Hedegaard: Ohne bindende Verpflichtungen einer Road Map wird es kein Kyoto-Folgeabkommen geben. In Durban müssen wir die wichtigsten Staaten dazu bringen, zuzustimmen. Die Staaten würden dadurch bis 2015 Zeit erhalten ein CO2-Monitoring einzuführen, um ihren Treibhausgasausstoß zu regeln.
SPIEGEL ONLINE: Warum sollte das auf einmal klappen, wo doch die meisten Staaten die Kyoto-Vorgaben nicht einhalten?
Hedegaard: Dieses Mal sollen alle Länder mitmachen, auch Entwicklungsländer und die aufstrebenden Schwellenländer. Ich denke, dass die meisten Länder einem solch breit angelegten Ansatz folgen könnten. Ziel sollte sein, dass mit der Road Map 80 bis 85 Prozent der vom Menschen verursachten Treibhausgas-Emissionen abgedeckt sind. Das Problem ist ja, dass bislang etwa zwei Drittel der anthropogenen CO2-Emissionen nicht Teil des Kyoto-Protokolls sind.

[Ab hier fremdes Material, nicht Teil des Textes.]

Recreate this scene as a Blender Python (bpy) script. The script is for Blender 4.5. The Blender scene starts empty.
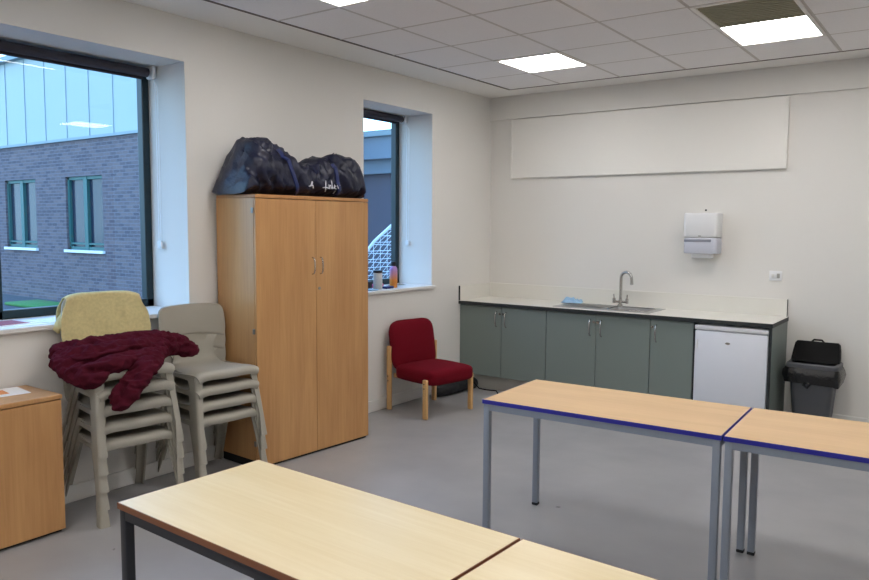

SPIEGEL ONLINE: Es ist doch mehr als unwahrscheinlich, dass die USA einer Road Map mit bindenden Verpflichtungen zustimmen würden.
Hedegaard: Die USA signalisieren, sie würden mitmachen, sofern China dabei ist. Bislang gibt es in dieser Sache aber tatsächlich wenig Zeichen des Fortschritts aus den USA.
SPIEGEL ONLINE: Den Durchbruch erwarten Sie also nun 2015, auf der 21. Uno-Klimakonferenz?
Hedegaard: 2015 sollten alle Diskussionen erledigt, Details der Abkommen geregelt und ein Welt-Klimavertrag unterzeichnet sein. Es wird dann aber ja auch noch Jahre dauern, bis die Vereinbarungen zur CO2-Verringerung umgesetzt werden.
SPIEGEL ONLINE: Mit welchem Gefühlt reisen Sie zu den Verhandlungen nach Durban?
Hedegaard: Ich bin besorgt, dass wir die Umwelt ruinieren.